===== DATA SECTION
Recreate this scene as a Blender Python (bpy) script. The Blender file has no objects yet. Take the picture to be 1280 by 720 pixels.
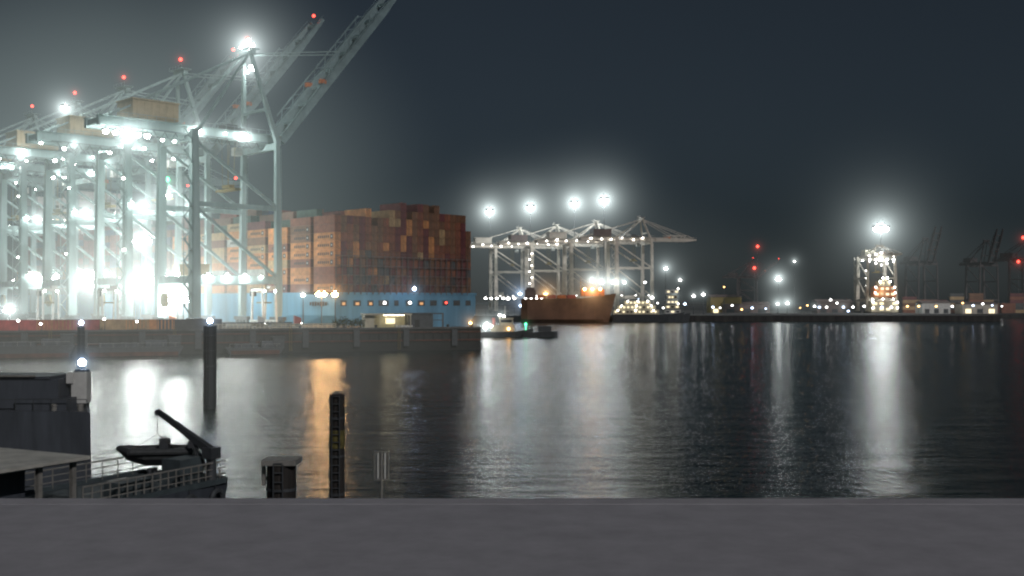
import bpy, math, random
from mathutils import Vector, Matrix
random.seed(11)
S = bpy.context.scene
C = S.collection
R = math.radians
F, W, H = 1372.0, 1280, 720
CAMZ, TILT = 14.0, math.atan(16 / 1372.0)

def at(px, py, Y):
    """point of the place that lies Y metres ahead and is seen at this pixel of the photograph"""
    dx, dz = (px - 640) / F, (360 - py) / F
    d = Vector((dx, math.cos(TILT) - dz * math.sin(TILT), math.sin(TILT) + dz * math.cos(TILT)))
    k = Y / d.y
    return Vector((d.x * k, Y, CAMZ + d.z * k))

# ------------------------------------------------------------------ materials
def nodes(m):
    m.use_nodes = True
    nt = m.node_tree
    for n in list(nt.nodes): nt.nodes.remove(n)
    return nt, nt.nodes, nt.links

def mat(name, col, rough=0.6, metal=0.0, scale=0.6, var=0.35, bump=0.0, streak=False, objcol=False):
    m = bpy.data.materials.new(name); nt, N, L = nodes(m)
    out = N.new('ShaderNodeOutputMaterial'); p = N.new('ShaderNodeBsdfPrincipled')
    tc = N.new('ShaderNodeTexCoord'); mp = N.new('ShaderNodeMapping')
    L.new(tc.outputs['Object'], mp.inputs[0])
    mp.inputs['Scale'].default_value = (1, 1, 0.12 if streak else 1)
    n = N.new('ShaderNodeTexNoise'); n.inputs['Scale'].default_value = scale
    n.inputs['Detail'].default_value = 6; n.inputs['Roughness'].default_value = 0.65
    L.new(mp.outputs[0], n.inputs['Vector'])
    mr = N.new('ShaderNodeMapRange'); mr.inputs['From Min'].default_value = 0.3; mr.inputs['From Max'].default_value = 0.7
    mr.inputs['To Min'].default_value = 1 - var; mr.inputs['To Max'].default_value = 1 + var * 0.5
    L.new(n.outputs['Fac'], mr.inputs['Value'])
    mx = N.new('ShaderNodeMix'); mx.data_type = 'RGBA'; mx.blend_type = 'MULTIPLY'; mx.inputs['Factor'].default_value = 1
    if objcol:
        oi = N.new('ShaderNodeObjectInfo'); L.new(oi.outputs['Color'], mx.inputs['A'])
    else:
        mx.inputs['A'].default_value = (*col, 1)
    L.new(mr.outputs[0], mx.inputs['B'])
    L.new(mx.outputs['Result'], p.inputs['Base Color'])
    p.inputs['Roughness'].default_value = rough; p.inputs['Metallic'].default_value = metal
    if bump:
        b = N.new('ShaderNodeBump'); b.inputs['Strength'].default_value = bump; b.inputs['Distance'].default_value = 0.03
        L.new(n.outputs['Fac'], b.inputs['Height']); L.new(b.outputs[0], p.inputs['Normal'])
    L.new(p.outputs[0], out.inputs[0])
    return m

def lamp_mat(name, col, strength):
    m = bpy.data.materials.new(name); nt, N, L = nodes(m)
    out = N.new('ShaderNodeOutputMaterial'); e = N.new('ShaderNodeEmission')
    e.inputs['Color'].default_value = (*col, 1); e.inputs['Strength'].default_value = strength
    L.new(e.outputs[0], out.inputs[0])
    return m

M = {}
M['crane'] = mat('pale blue crane paint', (0.27, 0.36, 0.355), 0.5, 0, 0.3, 0.3, streak=True)
M['boom'] = mat('blue grey boom paint', (0.21, 0.29, 0.30), 0.5, 0, 0.3, 0.3)
M['house'] = mat('tan machine house sheet', (0.42, 0.33, 0.20), 0.6, 0, 0.4, 0.25)
M['fargrey'] = mat('far grey crane paint', (0.55, 0.49, 0.41), 0.55, 0, 0.3, 0.3)
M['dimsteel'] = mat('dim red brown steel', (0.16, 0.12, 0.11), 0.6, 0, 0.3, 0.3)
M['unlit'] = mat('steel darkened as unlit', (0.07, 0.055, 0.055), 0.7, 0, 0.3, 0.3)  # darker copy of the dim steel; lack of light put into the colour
M['orange'] = mat('orange paint', (0.55, 0.16, 0.05), 0.5, 0, 0.5, 0.3)
M['redpaint'] = mat('faded red paint', (0.42, 0.09, 0.07), 0.5, 0, 0.5, 0.3)
M['dark'] = mat('dark steel', (0.06, 0.066, 0.07), 0.55, 0.0, 1.0, 0.4)
M['darkhull'] = mat('dark vessel paint', (0.075, 0.085, 0.10), 0.5, 0.0, 0.8, 0.4, streak=True)
M['glass'] = mat('dark cab glass', (0.02, 0.025, 0.03), 0.08, 0, 1, 0.1)
M['hull'] = mat('sky blue hull paint', (0.13, 0.32, 0.46), 0.45, 0, 0.12, 0.4, streak=True)
M['brownhull'] = mat('rust brown hull paint', (0.20, 0.10, 0.055), 0.6, 0, 0.08, 0.5)
M['white'] = mat('off white paint', (0.62, 0.62, 0.58), 0.5, 0, 0.6, 0.25)
M['cream'] = mat('cream paint', (0.55, 0.50, 0.36), 0.5, 0, 0.6, 0.25)
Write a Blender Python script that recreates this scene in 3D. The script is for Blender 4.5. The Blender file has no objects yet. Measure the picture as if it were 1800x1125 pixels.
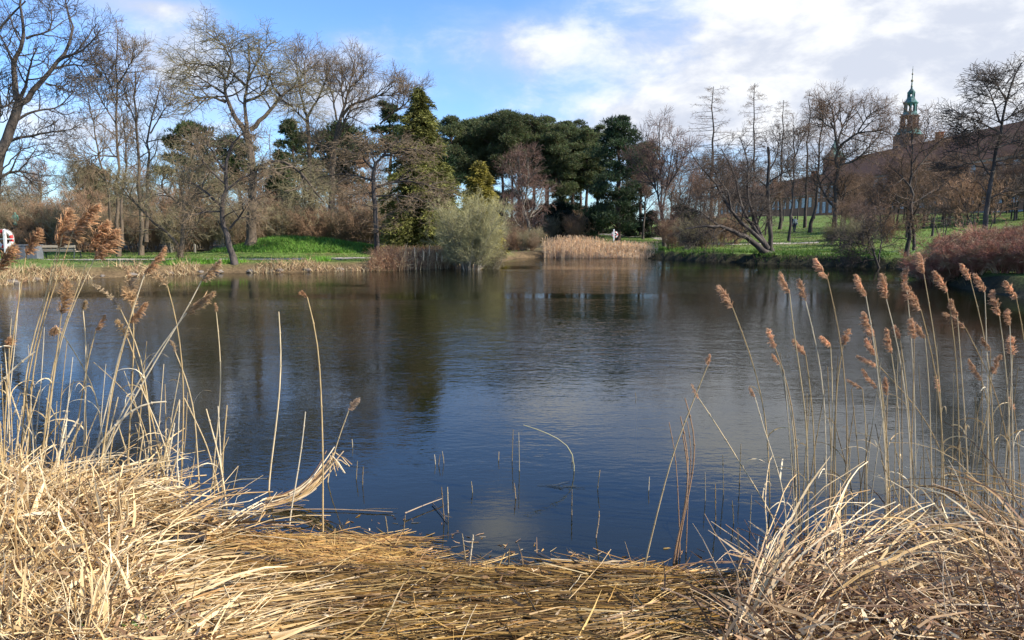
import bpy, math, random
import numpy as np
from math import radians as R, sin, cos, tan, atan, pi
from mathutils import Vector
sc = bpy.context.scene
COL = sc.collection

# ------------------------------------------------------------------ camera
F, EYE, HOR = 1285.0, 1.9, 405.0
PITCH = atan((562.5 - HOR) / F)
cam = bpy.data.cameras.new('camera')
cam.sensor_width = 36.0
cam.lens = 36.0 * F / 1800.0
cam.clip_start, cam.clip_end = 0.05, 4000.0
camo = bpy.data.objects.new('camera', cam)
COL.objects.link(camo)
camo.location = (0, 0, EYE)
camo.rotation_euler = (pi / 2 - PITCH, 0, 0)
sc.camera = camo

def ray(px, py):
    u, v = (px - 900) / F, (562.5 - py) / F
    return np.array([u, v * sin(PITCH) + cos(PITCH), v * cos(PITCH) - sin(PITCH)])

def at(px, py, Y):
    d = ray(px, py)
    return np.array([0, 0, EYE]) + d * (Y / d[1])

def onz(px, py, z=0.0):
    d = ray(px, py)
    return np.array([0, 0, EYE]) + d * ((z - EYE) / d[2])

# ------------------------------------------------------------------ sun, sky, exposure
SUN_AZ, SUN_EL = 106.0, 37.0          # degrees clockwise from the view axis, elevation
sd = Vector((sin(R(SUN_AZ)) * cos(R(SUN_EL)), cos(R(SUN_AZ)) * cos(R(SUN_EL)), sin(R(SUN_EL))))
sl = bpy.data.lights.new('sun', 'SUN')
sl.energy, sl.angle, sl.color = 5.0, R(0.5), (1.0, 0.93, 0.82)
so = bpy.data.objects.new('sun', sl)
COL.objects.link(so)
so.rotation_euler = sd.to_track_quat('Z', 'Y').to_euler()
sc.view_settings.view_transform = 'Standard'
sc.view_settings.look = 'None'
sc.view_settings.gamma = 1.0
sc.view_settings.exposure = 0.8

class NT:
    """small helper to write node trees"""
    def __init__(s, tree):
        s.t = tree
        tree.nodes.clear()
    def n(s, typ, **kw):
        nd = s.t.nodes.new(typ)
        for k, v in kw.items():
            if k.startswith('i_'):
                key = k[2:]
                key = int(key) if key.isdigit() else key.replace('_', ' ')
                if hasattr(v, 'is_linked') or isinstance(v, bpy.types.NodeSocket):
                    s.t.links.new(v, nd.inputs[key])
                else:
                    nd.inputs[key].default_value = v
            else:
                setattr(nd, k, v)
        return nd
    def m(s, op, a, b=0.0, c=None, clamp=False):
        nd = s.t.nodes.new('ShaderNodeMath')
        nd.operation, nd.use_clamp = op, clamp
        for i, v in enumerate((a, b, c)):
            if v is None: continue
            if isinstance(v, bpy.types.NodeSocket): s.t.links.new(v, nd.inputs[i])
            else: nd.inputs[i].default_value = v
        return nd.outputs[0]
    def mix(s, f, a, b, blend='MIX'):
        nd = s.t.nodes.new('ShaderNodeMix')
        nd.data_type, nd.blend_type = 'RGBA', blend
        for i, v in ((0, f), (6, a), (7, b)):
            if isinstance(v, bpy.types.NodeSocket): s.t.links.new(v, nd.inputs[i])
            else: nd.inputs[i].default_value = v if i == 0 else tuple(v)[:3] + (1,)
        return nd.outputs[2]
    def ss(s, v, lo, hi, a=0.0, b=1.0):
        nd = s.t.nodes.new('ShaderNodeMapRange')
        nd.interpolation_type = 'SMOOTHSTEP'
        s.t.links.new(v, nd.inputs[0])
        for i, x in ((1, lo), (2, hi), (3, a), (4, b)): nd.inputs[i].default_value = x
        return nd.outputs[0]
    def noise(s, vec, scale, detail=4.0, rough=0.55, dist=0.0):
        nd = s.n('ShaderNodeTexNoise')
        if vec is not None: s.t.links.new(vec, nd.inputs['Vector'])
        nd.inputs['Scale'].default_value = scale
        nd.inputs['Detail'].default_value = detail
        nd.inputs['Roughness'].default_value = rough
        nd.inputs['Distortion'].default_value = dist
        return nd.outputs[0]
    def mapv(s, vec, sc3):
        nd = s.n('ShaderNodeMapping')
        s.t.links.new(vec, nd.inputs[0])
        nd.inputs['Scale'].default_value = sc3
        return nd.outputs[0]
    def link(s, a, b): s.t.links.new(a, b)

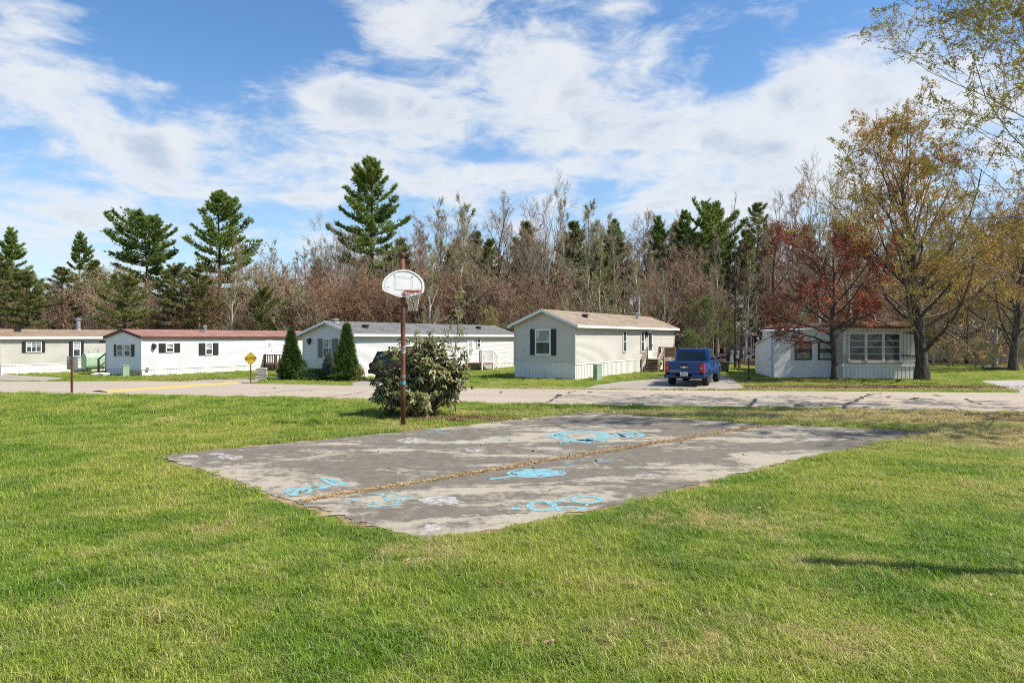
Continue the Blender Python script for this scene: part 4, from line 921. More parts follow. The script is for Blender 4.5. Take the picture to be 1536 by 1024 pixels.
==========
_DESCRIPTION OF THE TASK_. Repeat only the lines from the one with "Write a Blender" down to the one with "return np.array([0, 0, EYE]) + d * ((z", word for word and both included, and leave the pictures out.

_SOLUTION TO THE EXERCISE_.
Write a Blender Python script that recreates this scene in 3D. The script is for Blender 4.5. The Blender file has no objects yet. Measure the picture as if it were 1800x1125 pixels.
import bpy, math, random
import numpy as np
from math import radians as R, sin, cos, tan, atan, pi
from mathutils import Vector
sc = bpy.context.scene
COL = sc.collection

# ------------------------------------------------------------------ camera
F, EYE, HOR = 1285.0, 1.9, 405.0
PITCH = atan((562.5 - HOR) / F)
cam = bpy.data.cameras.new('camera')
cam.sensor_width = 36.0
cam.lens = 36.0 * F / 1800.0
cam.clip_start, cam.clip_end = 0.05, 4000.0
camo = bpy.data.objects.new('camera', cam)
COL.objects.link(camo)
camo.location = (0, 0, EYE)
camo.rotation_euler = (pi / 2 - PITCH, 0, 0)
sc.camera = camo

def ray(px, py):
    u, v = (px - 900) / F, (562.5 - py) / F
    return np.array([u, v * sin(PITCH) + cos(PITCH), v * cos(PITCH) - sin(PITCH)])

def at(px, py, Y):
    d = ray(px, py)
    return np.array([0, 0, EYE]) + d * (Y / d[1])

def onz(px, py, z=0.0):
    d = ray(px, py)
    return np.array([0, 0, EYE]) + d * ((z - EYE) / d[2])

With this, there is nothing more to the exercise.